Flamingo Road

 

Dass man aus Richard Wilders Romanvorlage von 1942 fast vier Jahrzehnte später eine Soap-Opera fabrizieren würde, macht rückblickend betrachtet durchaus Sinn. Dass diese es trotz Cracks wie John Beck («Dallas»), David Selby («Falcon Crest») oder Morgan Fairchild («Dallas» und «Falcon Crest») auch angesichts der übermächtigen Konkurrenz dann nur auf zwei Staffeln bringen würde, war indes kein übermässiges Unglück. Schliesslich gibt es noch dieses wundervolle Film-noir-Drama aus dem Jahr 1949 von «Casablanca»-Regisseur Michael Curtiz, das ebenfalls auf Wilders Roman und der später daraus adaptierten Bühnenversion basiert. Die unvergleichliche Joan Crawford, die vier Jahre zuvor unter Curtiz bereits in «Mildred Pierce» brilliert hatte, läuft hier in der Rolle der Tingeltangeltänzerin Lane Bellamy abermals zu absoluter Hochform auf. Wobei sie in dem nicht eben vital und viril wirkenden Sydney Greenstreet nicht nur einen ebenso gut aufgelegten Sparringspartner hat, sondern in dem von ihm verkörperten herzlos mauschelnden Kleinstadt-Sheriff Titus Semple auch einen würdigen Gegenspieler, der es sich von aller Anfang an zum Ziel gesetzt hat, Lane aus der Stadt, aus «seiner» Stadt, zu verjagen. Dies nicht zuletzt darum, um sie von seinem Zögling Field Carlisle (Zachary Scott) fernzuhalten. Diesen möchte Semple zum Senator aufbauen, damit er ihm als Marionette zur Machtsicherung dienen möge. Doch dafür braucht dieser zunächst den passenden Leumund; und dazu trägt eine Affäre mit einer wie Lane ganz sicher nicht bei.

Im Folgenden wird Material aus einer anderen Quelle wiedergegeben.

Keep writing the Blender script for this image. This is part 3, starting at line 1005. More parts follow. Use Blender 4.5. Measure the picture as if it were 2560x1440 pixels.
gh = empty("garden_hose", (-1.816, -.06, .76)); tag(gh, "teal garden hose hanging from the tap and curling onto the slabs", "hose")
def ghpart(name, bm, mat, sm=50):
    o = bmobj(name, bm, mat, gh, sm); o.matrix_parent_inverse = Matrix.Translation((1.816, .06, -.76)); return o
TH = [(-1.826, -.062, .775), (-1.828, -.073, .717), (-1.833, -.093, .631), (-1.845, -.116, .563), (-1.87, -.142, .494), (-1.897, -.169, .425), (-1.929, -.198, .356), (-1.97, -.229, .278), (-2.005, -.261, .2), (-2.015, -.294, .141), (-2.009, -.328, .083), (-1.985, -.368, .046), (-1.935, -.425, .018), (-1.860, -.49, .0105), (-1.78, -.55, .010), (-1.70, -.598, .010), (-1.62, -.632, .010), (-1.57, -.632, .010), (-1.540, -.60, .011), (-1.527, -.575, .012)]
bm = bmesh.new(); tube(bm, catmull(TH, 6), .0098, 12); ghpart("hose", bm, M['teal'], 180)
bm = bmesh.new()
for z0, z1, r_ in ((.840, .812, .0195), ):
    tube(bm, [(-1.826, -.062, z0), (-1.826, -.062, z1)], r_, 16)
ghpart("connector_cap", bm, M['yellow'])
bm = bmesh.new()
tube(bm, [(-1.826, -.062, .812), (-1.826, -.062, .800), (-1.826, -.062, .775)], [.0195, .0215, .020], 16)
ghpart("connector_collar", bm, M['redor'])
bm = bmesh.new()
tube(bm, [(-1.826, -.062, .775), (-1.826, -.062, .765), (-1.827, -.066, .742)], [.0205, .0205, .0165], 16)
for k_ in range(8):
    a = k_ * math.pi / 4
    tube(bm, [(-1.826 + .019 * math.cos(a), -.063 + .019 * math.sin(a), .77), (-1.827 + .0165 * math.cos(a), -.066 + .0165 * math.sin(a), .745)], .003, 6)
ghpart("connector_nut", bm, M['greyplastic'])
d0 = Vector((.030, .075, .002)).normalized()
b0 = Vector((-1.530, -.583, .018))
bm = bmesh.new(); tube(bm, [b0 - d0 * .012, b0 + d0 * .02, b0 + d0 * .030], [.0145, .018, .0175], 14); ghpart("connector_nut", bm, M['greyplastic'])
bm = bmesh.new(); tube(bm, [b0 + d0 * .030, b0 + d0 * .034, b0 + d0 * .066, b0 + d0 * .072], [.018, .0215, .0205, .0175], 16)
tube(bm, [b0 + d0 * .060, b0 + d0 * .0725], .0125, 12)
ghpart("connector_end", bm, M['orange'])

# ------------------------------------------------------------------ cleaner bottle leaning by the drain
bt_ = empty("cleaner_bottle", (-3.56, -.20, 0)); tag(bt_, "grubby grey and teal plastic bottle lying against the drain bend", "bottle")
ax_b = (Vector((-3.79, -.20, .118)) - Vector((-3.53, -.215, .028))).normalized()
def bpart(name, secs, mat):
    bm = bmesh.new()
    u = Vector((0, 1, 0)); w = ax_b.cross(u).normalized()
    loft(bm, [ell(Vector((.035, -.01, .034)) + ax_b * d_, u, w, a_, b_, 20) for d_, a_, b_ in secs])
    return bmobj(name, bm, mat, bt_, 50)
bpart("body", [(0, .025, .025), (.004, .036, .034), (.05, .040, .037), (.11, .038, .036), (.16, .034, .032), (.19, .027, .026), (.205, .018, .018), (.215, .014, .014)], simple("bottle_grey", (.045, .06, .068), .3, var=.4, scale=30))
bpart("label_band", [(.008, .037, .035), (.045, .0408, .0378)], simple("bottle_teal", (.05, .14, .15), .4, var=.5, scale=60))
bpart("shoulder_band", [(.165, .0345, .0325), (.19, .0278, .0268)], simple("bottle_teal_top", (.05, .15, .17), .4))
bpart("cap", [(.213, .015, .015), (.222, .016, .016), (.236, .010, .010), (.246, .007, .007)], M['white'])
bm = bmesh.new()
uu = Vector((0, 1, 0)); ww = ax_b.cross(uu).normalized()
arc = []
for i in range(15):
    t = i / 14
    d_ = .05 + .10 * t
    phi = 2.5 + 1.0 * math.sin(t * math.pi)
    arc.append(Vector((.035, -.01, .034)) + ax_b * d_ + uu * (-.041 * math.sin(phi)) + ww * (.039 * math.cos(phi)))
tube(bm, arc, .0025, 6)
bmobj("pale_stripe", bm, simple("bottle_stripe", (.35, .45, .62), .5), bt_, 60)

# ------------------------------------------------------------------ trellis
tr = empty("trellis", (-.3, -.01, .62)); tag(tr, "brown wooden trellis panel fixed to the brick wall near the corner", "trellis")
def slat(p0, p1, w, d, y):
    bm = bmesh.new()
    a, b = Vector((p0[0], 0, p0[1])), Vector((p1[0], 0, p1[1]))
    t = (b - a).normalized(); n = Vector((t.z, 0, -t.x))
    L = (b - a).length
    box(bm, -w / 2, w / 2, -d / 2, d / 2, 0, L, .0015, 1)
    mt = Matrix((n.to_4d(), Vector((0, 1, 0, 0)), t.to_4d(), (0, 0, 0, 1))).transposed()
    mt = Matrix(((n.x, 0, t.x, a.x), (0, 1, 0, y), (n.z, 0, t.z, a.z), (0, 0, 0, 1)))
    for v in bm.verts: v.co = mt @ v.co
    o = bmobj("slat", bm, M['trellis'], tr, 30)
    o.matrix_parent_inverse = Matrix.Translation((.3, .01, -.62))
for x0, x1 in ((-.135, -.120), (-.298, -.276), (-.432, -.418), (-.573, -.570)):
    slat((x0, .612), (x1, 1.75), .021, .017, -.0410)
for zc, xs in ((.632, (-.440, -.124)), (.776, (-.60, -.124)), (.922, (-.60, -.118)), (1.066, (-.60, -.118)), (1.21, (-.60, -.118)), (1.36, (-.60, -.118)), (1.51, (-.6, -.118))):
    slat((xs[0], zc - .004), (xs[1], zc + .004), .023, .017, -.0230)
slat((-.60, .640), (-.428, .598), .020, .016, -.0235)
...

«Flamingo Road» wurde seinerzeit von der Kritik zerrissen. Und auch Crawford selbst meinte später: «Ein weiterer Reinfall. Das Drehbuch war schlecht, Curtiz war schlecht, ich war schlecht.» Hauptkritikpunkte waren angebliche Logiklöcher in der Handlung und der Figurenzeichnung. Doch das ist nun wirklich Lamentieren auf allerhöchstem Niveau! Mag sein, dass richtige Menschen eher nicht so agieren wie die Protagonisten dieses Lehrstücks über die skrupellosen Mechanismen von Macht und Politik. Doch wen interessieren schon richtige Menschen, wenn man einer Leinwandgöttin wie Crawford dabei zusehen darf, wie sie als abgehalfterte Aussenseiterin vom Zirkuszelt im Verlauf von rund anderthalb Stunden in die Luxusvilla des mächtigsten Politstrategen des Staates emporklettert, wie sie sich als Mädel von der «wrong side of the tracks» aus schäbigen Strassenkleidern schält, sich an der Prestige symbolisierenden titelgebenden Flamingo Road in einen voluminösen Nerz wirft und bei alledem immer unsere Heldin, die unumstrittene Sympathieträgerin bleibt. Und es mag ja ebenfalls sein, dass im richtigen Leben die Verhältnisse fester zementiert sind und eine einfache Kellnerin und Tänzerin wie Lane einem Schlachtross wie Semple nicht derart Paroli bieten kann. Aber wen kümmert das bitte sehr, wenn man dafür solche Bonmots wie dieses serviert bekommt: «Schauen Sie, ich vergesse nie etwas.» – «Ach wissen Sie, Sheriff. Wir hatten im Zirkus mal einen Elefanten mit einem solchen Gedächtnis. Er ging auf einen Wärter los, gegen den er fast 15 Jahre lang einen Groll hegte. Er musste erschossen werden. Und Sie glauben gar nicht, welche Probleme es mit sich bringt, einen toten Elefanten zu beseitigen.» Sehen Sie? Und deshalb also: Zum Teufel mit dieser elenden, Filmmagie-feindlichen Logik und ein Hurra auf dieses Filmjuwel aus Hollywoods goldener Ära.